=== Recorded data ===

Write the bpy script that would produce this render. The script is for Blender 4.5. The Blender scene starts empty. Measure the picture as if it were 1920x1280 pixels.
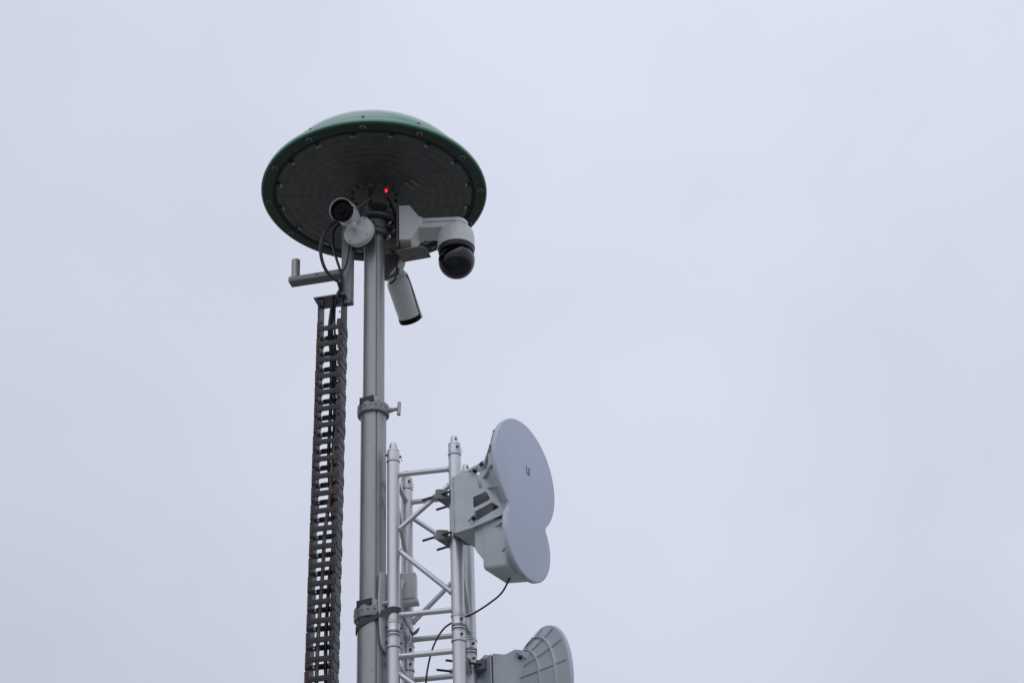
import bpy, bmesh, math, random
from mathutils import Vector, Matrix
random.seed(7)
R = math.radians
V = Vector
scn = bpy.context.scene
COL = scn.collection

# ------------------------------------------------------------------ camera
def make_camera():
    cam = bpy.data.cameras.new('camera')
    ob = bpy.data.objects.new('camera', cam)
    COL.objects.link(ob)
    cam.sensor_width = 36.0
    cam.lens = 36.0 * 3300.0 / 1920.0
    cam.clip_start = 0.1
    cam.clip_end = 6000.0
    pitch, roll = R(31.8), R(2.5)
    f = V((0, math.cos(pitch), math.sin(pitch)))
    r0 = V((1, 0, 0))
    u0 = r0.cross(f)
    r = r0 * math.cos(roll) - u0 * math.sin(roll)
    u = u0 * math.cos(roll) + r0 * math.sin(roll)
    m = Matrix((r, u, -f)).transposed().to_4x4()
    m.translation = V((0, 0, 1.6))
    ob.matrix_world = m
    scn.camera = ob
make_camera()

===

Omit any images, then output the listing exactly.

• Written answer:
Write the bpy script that would produce this render. The script is for Blender 4.5. The Blender scene starts empty. Measure the picture as if it were 1920x1280 pixels.
import bpy, bmesh, math, random
from mathutils import Vector, Matrix
random.seed(7)
R = math.radians
V = Vector
scn = bpy.context.scene
COL = scn.collection

# ------------------------------------------------------------------ camera
def make_camera():
    cam = bpy.data.cameras.new('camera')
    ob = bpy.data.objects.new('camera', cam)
    COL.objects.link(ob)
    cam.sensor_width = 36.0
    cam.lens = 36.0 * 3300.0 / 1920.0
    cam.clip_start = 0.1
    cam.clip_end = 6000.0
    pitch, roll = R(31.8), R(2.5)
    f = V((0, math.cos(pitch), math.sin(pitch)))
    r0 = V((1, 0, 0))
    u0 = r0.cross(f)
    r = r0 * math.cos(roll) - u0 * math.sin(roll)
    u = u0 * math.cos(roll) + r0 * math.sin(roll)
    m = Matrix((r, u, -f)).transposed().to_4x4()
    m.translation = V((0, 0, 1.6))
    ob.matrix_world = m
    scn.camera = ob
make_camera()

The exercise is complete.